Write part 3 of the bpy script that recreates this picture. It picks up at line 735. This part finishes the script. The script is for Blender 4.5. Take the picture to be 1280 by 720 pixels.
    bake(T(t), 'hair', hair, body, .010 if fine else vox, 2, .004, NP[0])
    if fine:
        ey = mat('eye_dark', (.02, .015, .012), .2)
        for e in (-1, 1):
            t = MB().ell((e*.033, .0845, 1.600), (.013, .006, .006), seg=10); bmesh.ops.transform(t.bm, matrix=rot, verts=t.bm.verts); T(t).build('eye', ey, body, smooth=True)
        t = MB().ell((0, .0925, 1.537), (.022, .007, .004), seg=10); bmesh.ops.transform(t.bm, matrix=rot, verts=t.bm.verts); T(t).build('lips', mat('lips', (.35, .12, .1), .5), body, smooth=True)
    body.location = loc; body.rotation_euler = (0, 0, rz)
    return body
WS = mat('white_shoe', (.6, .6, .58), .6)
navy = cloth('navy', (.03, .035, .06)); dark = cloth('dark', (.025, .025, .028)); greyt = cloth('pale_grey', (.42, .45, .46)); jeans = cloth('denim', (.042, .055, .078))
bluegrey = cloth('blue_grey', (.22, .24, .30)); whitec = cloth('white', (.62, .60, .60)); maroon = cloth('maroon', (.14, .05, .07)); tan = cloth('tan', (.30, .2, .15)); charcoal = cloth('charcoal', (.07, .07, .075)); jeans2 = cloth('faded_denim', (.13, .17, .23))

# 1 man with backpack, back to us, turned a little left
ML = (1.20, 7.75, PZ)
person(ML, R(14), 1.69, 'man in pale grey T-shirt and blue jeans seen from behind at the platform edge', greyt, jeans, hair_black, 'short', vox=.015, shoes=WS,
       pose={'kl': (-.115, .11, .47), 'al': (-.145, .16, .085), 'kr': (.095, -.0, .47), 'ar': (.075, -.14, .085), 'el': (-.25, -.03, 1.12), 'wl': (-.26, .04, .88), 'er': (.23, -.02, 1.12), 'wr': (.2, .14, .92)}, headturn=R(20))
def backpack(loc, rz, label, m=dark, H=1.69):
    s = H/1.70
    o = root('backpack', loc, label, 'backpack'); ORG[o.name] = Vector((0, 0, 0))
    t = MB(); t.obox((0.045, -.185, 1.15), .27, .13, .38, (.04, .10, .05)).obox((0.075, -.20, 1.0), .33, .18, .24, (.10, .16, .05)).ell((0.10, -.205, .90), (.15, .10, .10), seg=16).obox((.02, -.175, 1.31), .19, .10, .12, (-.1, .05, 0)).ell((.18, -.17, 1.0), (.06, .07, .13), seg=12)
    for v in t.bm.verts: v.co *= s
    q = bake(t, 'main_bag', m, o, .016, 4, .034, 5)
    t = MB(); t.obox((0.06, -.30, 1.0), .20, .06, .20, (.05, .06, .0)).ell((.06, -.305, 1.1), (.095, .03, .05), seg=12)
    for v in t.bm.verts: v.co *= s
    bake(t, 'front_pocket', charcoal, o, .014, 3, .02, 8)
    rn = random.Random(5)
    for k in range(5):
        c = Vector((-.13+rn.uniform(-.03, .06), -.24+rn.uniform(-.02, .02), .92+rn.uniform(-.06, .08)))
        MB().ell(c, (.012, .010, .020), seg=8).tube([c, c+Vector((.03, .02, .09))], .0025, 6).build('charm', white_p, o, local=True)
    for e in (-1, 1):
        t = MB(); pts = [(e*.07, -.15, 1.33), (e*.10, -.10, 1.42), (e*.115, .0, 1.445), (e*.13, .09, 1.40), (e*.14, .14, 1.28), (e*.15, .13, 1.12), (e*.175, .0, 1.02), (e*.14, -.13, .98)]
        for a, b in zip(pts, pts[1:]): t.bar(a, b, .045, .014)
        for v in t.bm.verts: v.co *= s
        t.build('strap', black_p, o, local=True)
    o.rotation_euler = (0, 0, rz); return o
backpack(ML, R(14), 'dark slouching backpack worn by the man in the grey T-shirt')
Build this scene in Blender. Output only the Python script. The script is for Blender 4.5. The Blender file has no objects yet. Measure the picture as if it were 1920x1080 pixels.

*TASK GOAL*
Repeat every record, keeping each word and mark exactly as it is.

*TASK RESULT*
Write part 3 of the bpy script that recreates this picture. It picks up at line 735. This part finishes the script. The script is for Blender 4.5. Take the picture to be 1280 by 720 pixels.
    bake(T(t), 'hair', hair, body, .010 if fine else vox, 2, .004, NP[0])
    if fine:
        ey = mat('eye_dark', (.02, .015, .012), .2)
        for e in (-1, 1):
            t = MB().ell((e*.033, .0845, 1.600), (.013, .006, .006), seg=10); bmesh.ops.transform(t.bm, matrix=rot, verts=t.bm.verts); T(t).build('eye', ey, body, smooth=True)
        t = MB().ell((0, .0925, 1.537), (.022, .007, .004), seg=10); bmesh.ops.transform(t.bm, matrix=rot, verts=t.bm.verts); T(t).build('lips', mat('lips', (.35, .12, .1), .5), body, smooth=True)
    body.location = loc; body.rotation_euler = (0, 0, rz)
    return body
WS = mat('white_shoe', (.6, .6, .58), .6)
navy = cloth('navy', (.03, .035, .06)); dark = cloth('dark', (.025, .025, .028)); greyt = cloth('pale_grey', (.42, .45, .46)); jeans = cloth('denim', (.042, .055, .078))
bluegrey = cloth('blue_grey', (.22, .24, .30)); whitec = cloth('white', (.62, .60, .60)); maroon = cloth('maroon', (.14, .05, .07)); tan = cloth('tan', (.30, .2, .15)); charcoal = cloth('charcoal', (.07, .07, .075)); jeans2 = cloth('faded_denim', (.13, .17, .23))

# 1 man with backpack, back to us, turned a little left
ML = (1.20, 7.75, PZ)
person(ML, R(14), 1.69, 'man in pale grey T-shirt and blue jeans seen from behind at the platform edge', greyt, jeans, hair_black, 'short', vox=.015, shoes=WS,
       pose={'kl': (-.115, .11, .47), 'al': (-.145, .16, .085), 'kr': (.095, -.0, .47), 'ar': (.075, -.14, .085), 'el': (-.25, -.03, 1.12), 'wl': (-.26, .04, .88), 'er': (.23, -.02, 1.12), 'wr': (.2, .14, .92)}, headturn=R(20))
def backpack(loc, rz, label, m=dark, H=1.69):
    s = H/1.70
    o = root('backpack', loc, label, 'backpack'); ORG[o.name] = Vector((0, 0, 0))
    t = MB(); t.obox((0.045, -.185, 1.15), .27, .13, .38, (.04, .10, .05)).obox((0.075, -.20, 1.0), .33, .18, .24, (.10, .16, .05)).ell((0.10, -.205, .90), (.15, .10, .10), seg=16).obox((.02, -.175, 1.31), .19, .10, .12, (-.1, .05, 0)).ell((.18, -.17, 1.0), (.06, .07, .13), seg=12)
    for v in t.bm.verts: v.co *= s
    q = bake(t, 'main_bag', m, o, .016, 4, .034, 5)
    t = MB(); t.obox((0.06, -.30, 1.0), .20, .06, .20, (.05, .06, .0)).ell((.06, -.305, 1.1), (.095, .03, .05), seg=12)
    for v in t.bm.verts: v.co *= s
    bake(t, 'front_pocket', charcoal, o, .014, 3, .02, 8)
    rn = random.Random(5)
    for k in range(5):
        c = Vector((-.13+rn.uniform(-.03, .06), -.24+rn.uniform(-.02, .02), .92+rn.uniform(-.06, .08)))
        MB().ell(c, (.012, .010, .020), seg=8).tube([c, c+Vector((.03, .02, .09))], .0025, 6).build('charm', white_p, o, local=True)
    for e in (-1, 1):
        t = MB(); pts = [(e*.07, -.15, 1.33), (e*.10, -.10, 1.42), (e*.115, .0, 1.445), (e*.13, .09, 1.40), (e*.14, .14, 1.28), (e*.15, .13, 1.12), (e*.175, .0, 1.02), (e*.14, -.13, .98)]
        for a, b in zip(pts, pts[1:]): t.bar(a, b, .045, .014)
        for v in t.bm.verts: v.co *= s
        t.build('strap', black_p, o, local=True)
    o.rotation_euler = (0, 0, rz); return o
backpack(ML, R(14), 'dark slouching backpack worn by the man in the grey T-shirt')
Build this scene in Blender. Output only the Python script. The script is for Blender 4.5. The Blender file has no objects yet. Measure the picture as if it were 1920x1080 pixels.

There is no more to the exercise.